• Set task
Using the material that follows, identify and copy each line with the string "picture".

───── Data section ─────

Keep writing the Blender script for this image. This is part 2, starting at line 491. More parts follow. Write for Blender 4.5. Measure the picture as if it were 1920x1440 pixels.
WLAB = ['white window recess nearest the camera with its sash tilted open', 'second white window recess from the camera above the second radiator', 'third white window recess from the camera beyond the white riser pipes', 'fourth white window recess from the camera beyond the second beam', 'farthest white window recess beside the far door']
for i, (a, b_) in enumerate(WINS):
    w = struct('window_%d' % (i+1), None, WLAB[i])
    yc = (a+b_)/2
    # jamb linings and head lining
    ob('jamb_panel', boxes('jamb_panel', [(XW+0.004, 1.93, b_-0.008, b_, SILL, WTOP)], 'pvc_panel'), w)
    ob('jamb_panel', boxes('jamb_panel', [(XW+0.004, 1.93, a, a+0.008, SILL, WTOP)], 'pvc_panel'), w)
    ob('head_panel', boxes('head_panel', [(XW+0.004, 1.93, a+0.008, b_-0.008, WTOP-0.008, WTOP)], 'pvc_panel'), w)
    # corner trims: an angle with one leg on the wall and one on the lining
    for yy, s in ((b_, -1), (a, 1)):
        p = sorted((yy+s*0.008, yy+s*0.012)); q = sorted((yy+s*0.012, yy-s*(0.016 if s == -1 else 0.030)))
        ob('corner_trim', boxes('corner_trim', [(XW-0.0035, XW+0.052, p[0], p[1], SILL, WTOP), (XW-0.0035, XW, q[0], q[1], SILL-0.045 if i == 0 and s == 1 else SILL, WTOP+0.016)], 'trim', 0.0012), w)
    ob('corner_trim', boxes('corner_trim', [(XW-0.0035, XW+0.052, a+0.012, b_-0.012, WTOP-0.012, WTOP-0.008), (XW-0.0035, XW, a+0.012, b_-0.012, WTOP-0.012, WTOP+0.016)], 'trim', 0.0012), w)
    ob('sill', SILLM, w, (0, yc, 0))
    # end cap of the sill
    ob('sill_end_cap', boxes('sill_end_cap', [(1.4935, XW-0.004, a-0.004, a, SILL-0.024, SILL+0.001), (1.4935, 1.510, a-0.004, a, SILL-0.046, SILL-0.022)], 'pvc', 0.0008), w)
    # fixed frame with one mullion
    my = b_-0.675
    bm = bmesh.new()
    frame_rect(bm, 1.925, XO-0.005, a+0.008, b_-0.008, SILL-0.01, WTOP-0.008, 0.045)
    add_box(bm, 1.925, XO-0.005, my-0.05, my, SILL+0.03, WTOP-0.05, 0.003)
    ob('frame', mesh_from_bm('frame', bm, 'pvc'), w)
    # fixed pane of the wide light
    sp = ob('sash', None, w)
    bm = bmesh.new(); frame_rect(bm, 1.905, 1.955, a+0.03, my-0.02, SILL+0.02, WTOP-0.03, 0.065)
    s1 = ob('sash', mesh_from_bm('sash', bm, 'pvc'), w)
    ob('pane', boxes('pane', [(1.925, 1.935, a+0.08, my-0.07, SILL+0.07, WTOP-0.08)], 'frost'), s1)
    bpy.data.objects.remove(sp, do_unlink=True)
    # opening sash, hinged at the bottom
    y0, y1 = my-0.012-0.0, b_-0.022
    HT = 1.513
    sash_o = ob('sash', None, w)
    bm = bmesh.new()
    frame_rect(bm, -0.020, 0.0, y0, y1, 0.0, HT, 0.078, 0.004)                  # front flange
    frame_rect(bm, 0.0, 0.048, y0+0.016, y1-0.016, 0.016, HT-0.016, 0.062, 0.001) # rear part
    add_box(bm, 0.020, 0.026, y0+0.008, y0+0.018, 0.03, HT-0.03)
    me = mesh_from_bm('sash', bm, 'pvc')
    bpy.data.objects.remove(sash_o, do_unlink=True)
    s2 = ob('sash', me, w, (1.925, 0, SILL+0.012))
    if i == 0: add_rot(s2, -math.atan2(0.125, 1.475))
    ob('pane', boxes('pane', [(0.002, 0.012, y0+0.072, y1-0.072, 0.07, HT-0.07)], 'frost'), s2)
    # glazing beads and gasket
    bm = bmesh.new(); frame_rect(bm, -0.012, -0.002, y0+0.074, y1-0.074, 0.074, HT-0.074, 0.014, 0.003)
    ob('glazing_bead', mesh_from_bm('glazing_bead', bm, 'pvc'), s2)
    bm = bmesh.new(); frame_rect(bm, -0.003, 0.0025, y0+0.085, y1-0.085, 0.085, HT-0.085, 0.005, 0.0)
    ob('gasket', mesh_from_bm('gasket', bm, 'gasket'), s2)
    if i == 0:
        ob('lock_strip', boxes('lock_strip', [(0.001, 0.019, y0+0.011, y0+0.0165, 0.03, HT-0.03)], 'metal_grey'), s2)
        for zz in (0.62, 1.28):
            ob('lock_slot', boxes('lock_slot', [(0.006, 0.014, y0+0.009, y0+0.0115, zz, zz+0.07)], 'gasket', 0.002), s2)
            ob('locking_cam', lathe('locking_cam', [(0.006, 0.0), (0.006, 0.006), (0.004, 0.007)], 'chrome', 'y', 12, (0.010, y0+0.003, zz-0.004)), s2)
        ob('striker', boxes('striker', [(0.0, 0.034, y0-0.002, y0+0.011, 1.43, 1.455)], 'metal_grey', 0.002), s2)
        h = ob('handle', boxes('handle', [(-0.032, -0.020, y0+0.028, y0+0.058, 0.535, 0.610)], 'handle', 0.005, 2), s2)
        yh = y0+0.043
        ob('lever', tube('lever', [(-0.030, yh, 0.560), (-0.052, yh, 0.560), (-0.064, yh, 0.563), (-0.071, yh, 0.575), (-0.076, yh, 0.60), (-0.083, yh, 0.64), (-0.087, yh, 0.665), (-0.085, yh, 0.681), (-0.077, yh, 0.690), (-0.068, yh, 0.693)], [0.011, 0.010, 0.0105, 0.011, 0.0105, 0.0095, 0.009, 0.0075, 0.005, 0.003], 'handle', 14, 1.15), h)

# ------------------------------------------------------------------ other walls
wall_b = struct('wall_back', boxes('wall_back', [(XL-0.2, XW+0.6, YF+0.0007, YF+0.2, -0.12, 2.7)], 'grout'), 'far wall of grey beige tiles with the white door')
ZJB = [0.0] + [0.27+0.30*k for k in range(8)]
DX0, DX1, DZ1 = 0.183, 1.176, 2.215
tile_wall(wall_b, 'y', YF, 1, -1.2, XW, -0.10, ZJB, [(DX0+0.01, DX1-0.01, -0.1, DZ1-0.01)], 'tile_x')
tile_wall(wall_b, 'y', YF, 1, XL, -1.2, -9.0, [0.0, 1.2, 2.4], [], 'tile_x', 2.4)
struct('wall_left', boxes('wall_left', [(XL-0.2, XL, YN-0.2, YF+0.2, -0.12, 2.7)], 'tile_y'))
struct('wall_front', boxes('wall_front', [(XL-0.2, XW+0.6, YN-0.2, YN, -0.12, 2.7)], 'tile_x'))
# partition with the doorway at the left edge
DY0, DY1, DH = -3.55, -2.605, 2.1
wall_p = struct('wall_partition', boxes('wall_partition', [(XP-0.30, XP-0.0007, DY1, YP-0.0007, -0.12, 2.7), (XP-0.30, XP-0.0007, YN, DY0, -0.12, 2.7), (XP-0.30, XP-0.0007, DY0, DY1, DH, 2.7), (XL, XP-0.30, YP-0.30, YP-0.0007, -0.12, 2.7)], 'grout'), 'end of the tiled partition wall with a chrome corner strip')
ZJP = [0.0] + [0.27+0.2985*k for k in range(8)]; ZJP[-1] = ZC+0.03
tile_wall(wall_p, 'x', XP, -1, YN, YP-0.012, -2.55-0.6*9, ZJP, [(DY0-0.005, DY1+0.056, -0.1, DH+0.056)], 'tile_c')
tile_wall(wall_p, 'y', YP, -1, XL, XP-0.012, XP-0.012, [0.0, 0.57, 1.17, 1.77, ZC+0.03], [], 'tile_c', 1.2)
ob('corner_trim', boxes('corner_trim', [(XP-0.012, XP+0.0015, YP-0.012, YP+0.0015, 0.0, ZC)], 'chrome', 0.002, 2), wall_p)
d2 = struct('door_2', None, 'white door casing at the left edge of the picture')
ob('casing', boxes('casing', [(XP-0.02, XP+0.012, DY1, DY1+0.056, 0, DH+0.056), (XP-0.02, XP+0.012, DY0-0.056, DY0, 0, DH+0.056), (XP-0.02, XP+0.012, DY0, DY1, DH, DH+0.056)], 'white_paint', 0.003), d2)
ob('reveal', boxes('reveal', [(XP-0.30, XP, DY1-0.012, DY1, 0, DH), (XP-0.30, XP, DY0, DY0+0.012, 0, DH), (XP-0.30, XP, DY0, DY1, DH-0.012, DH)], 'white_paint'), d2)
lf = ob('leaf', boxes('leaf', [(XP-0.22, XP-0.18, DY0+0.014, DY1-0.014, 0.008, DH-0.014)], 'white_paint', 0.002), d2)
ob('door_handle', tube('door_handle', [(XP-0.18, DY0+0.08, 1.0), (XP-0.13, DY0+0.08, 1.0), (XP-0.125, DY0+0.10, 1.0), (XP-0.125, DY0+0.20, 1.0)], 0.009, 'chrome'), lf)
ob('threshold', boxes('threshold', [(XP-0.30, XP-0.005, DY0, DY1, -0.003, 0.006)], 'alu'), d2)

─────

• Completed exercise
Keep writing the Blender script for this image. This is part 2, starting at line 491. More parts follow. Write for Blender 4.5. Measure the picture as if it were 1920x1440 pixels.
d2 = struct('door_2', None, 'white door casing at the left edge of the picture')